La fede degli altri in un incontro
Nel brano di questa IV domenica di Avvento, anno C (Lc 1,39-45), Elisabetta, dopo aver accolto Maria, riconosce in lei la beatitudine che nasce dall’aver creduto all’adempimento delle parole del Signore. Maria è beata perché crede a Dio, Elisabetta gioisce della vita che la riempie perché accoglie un saluto che è vero e porta speranza. Come Elisabetta, per essere confermati in quello che si muove di positivo nella nostra vita, abbiamo bisogno di essere raggiunti da qualcuno che ci tocchi con la sua grazia, con il suo bene, ma che soprattutto sostenga la nostra poca speranza con il suo credere. Forse pensiamo davvero poco a quanto sia importante la fede degli altri per la nostra vita: preoccupati di quanto sia difficile credere, spesso aggrovigliati nei nostri pensieri e nel tentativo di risolvere i dubbi che ci accompagnano o già arrivati alla decisione di smettere di farci troppe domande, non ci accorgiamo di quanta fede abiti la vita degli altri e quanto sia proprio questa fede a sostenere la nostra stessa vita.
Basta un saluto per fare sussultare nel grembo di Elisabetta il suo bambino, bastano poche parole e la convinzione che ci sia una fretta salutare a cui è necessario rispondere, quella di andare incontro agli altri, per fare della propria umanità il veicolo di trasmissione della presenza di Dio.
Prima ancora del fatto di essere colei che porta nel grembo il Figlio di Dio, Maria è riconosciuta beata per la sua fede: questo il motivo principale della gioia che rinasce anche in Elisabetta, la fede di Maria.
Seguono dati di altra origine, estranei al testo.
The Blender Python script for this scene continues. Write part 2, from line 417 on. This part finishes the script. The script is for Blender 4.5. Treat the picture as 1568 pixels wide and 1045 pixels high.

Tante persone ammalate chiedono preghiere in questi giorni, chiedono di essere ricordate. Tante persone che stanno vivendo un periodo di difficoltà si sentono sostenute dal ricordo e dalla preghiera degli altri. Questi giorni così frenetici, non si capisce perché così tante cose debbano essere programmate proprio prima di Natale, anche nella vita delle nostre comunità, meritano di essere attraversati con la sola fretta degna di essere presa in considerazione, quella dell’incontro.
Il vangelo di questa domenica ci invita a riscoprire l’urgenza delle relazioni, ci invita a mettere al primo posto il gusto gioioso del poterci incontrare non per portarci semplicemente qualcosa, ma semmai per fare anche di un piccolo dono, il segno di un desiderio più grande: essere presenza che sostiene e vivere la gioia profonda del sentirsi sostenuti.
Se iniziassimo tutti a sentire maggiormente l’importanza che la fede degli altri ha per la nostra vita, sentiremmo come una cosa naturale il fatto di riscoprire in noi quella gioia necessaria per vedere i segni di vita che già sono presenti in noi.
Veniamo tutti invitati a fare l’esperienza di Elisabetta, a patto di riconoscere la fede di coloro che ci portano il Signore. Veniamo tutti invitati a fare l’esperienza di Maria, a patto di concederci, in piccolo e per quello che possiamo, di sentire la bellezza di portare Dio agli altri.
Penso che tutti possano testimoniare la gioia sperimentata di fronte all’incontro con una vera persona di fede. Mi auguro che molti possano aver fatto l’esperienza di essersi sentiti dire da queste persone: «Prego per te!». Spero anche che qualcuno possa aver fatto l’esperienza di avere pronunciato proprio queste parole. Questo il circolo virtuoso che ci consegna lo straordinario incontro tra due donne, due future madri che portano in sé la vita. Questo il modo più sano e vero di vivere il tempo che ci porta al Natale: l’unica fretta che ci dovremmo concedere in questi giorni, dovrebbe essere quella di andare a trovare le persone che pensiamo abbiano bisogno del sostegno della nostra fede per lasciarci nutrire insieme a loro dalla gioia dell’incontro.
Forse non sarà possibile andare a trovare fisicamente tutte le persone che vorremmo, ma sarà davvero importante credere che nella preghiera sarà possibile sostenere la loro vita, chiedere per loro che possano scoprire la gioia di sentirsi amati e visitati da Dio.
Per tutte le altre frette che abitano la nostra vita dovremmo imparare soltanto a chiedere perdono.